Enfin, soucieux du fond comme de la forme, il n'est pas étonnant de retrouver Cyrille Gachet à la production de ce nouvel album. Habitué à travailler avec des groupes de Post-Hardcore (Year Of No Light entre autre), ce dernier donne à The Great Old Ones toute la lisibilité nécessaire pour appuyer son propos que ce soit dans les instants les plus sauvages (une batterie très bien équilibrée avec une caisse claire au son sec et des toms plus ronds) ou dans ceux les plus aériens où les guitares doivent se faire lumineuses, diffuses et envoutantes. Un son finalement beaucoup plus Rock que Metal mais qui sied parfaitement à la musique du groupe.

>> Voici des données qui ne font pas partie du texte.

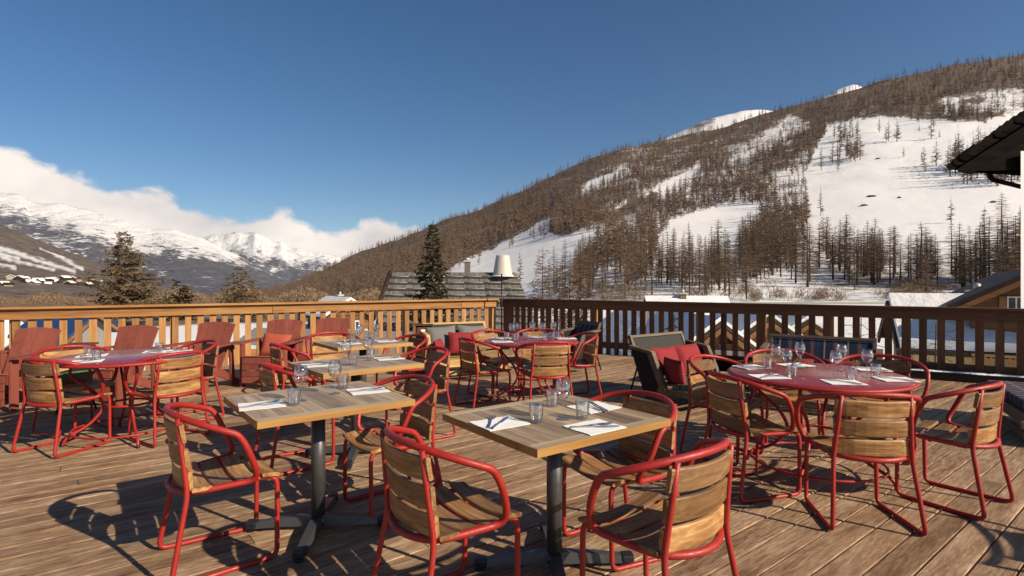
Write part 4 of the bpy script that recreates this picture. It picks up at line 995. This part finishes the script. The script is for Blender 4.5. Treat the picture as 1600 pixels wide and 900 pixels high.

Attendu au tournant par ceux qui souhaitaient savoir s’il serait capable de faire au moins aussi bien si ce n’est mieux, The Great Old Ones vient de confirmer qu’il n’y avait pas matière à discussion. Le groupe s’impose avec aisance dans un genre que l’on croyait dominé par la scène américaine. A l’heure ou Wolves In The Throne Room s’apprête justement à sortir un album risquant de faire couler beaucoup d’encre, nul doute que The Great Old Ones risque de s’imposer comme l’une des références majeures en la matière.
Plus spécifiquement,
Tekeli-Li est une franche réussite car il est une prise de risque, une certaine forme de remise en question pourtant pas nécessaire si l’on considère que deux ans seulement séparent les deux albums du groupe. Bravo messieurs pour ce résultat peut-être pas inattendu mais au moins au delà de nos espérances.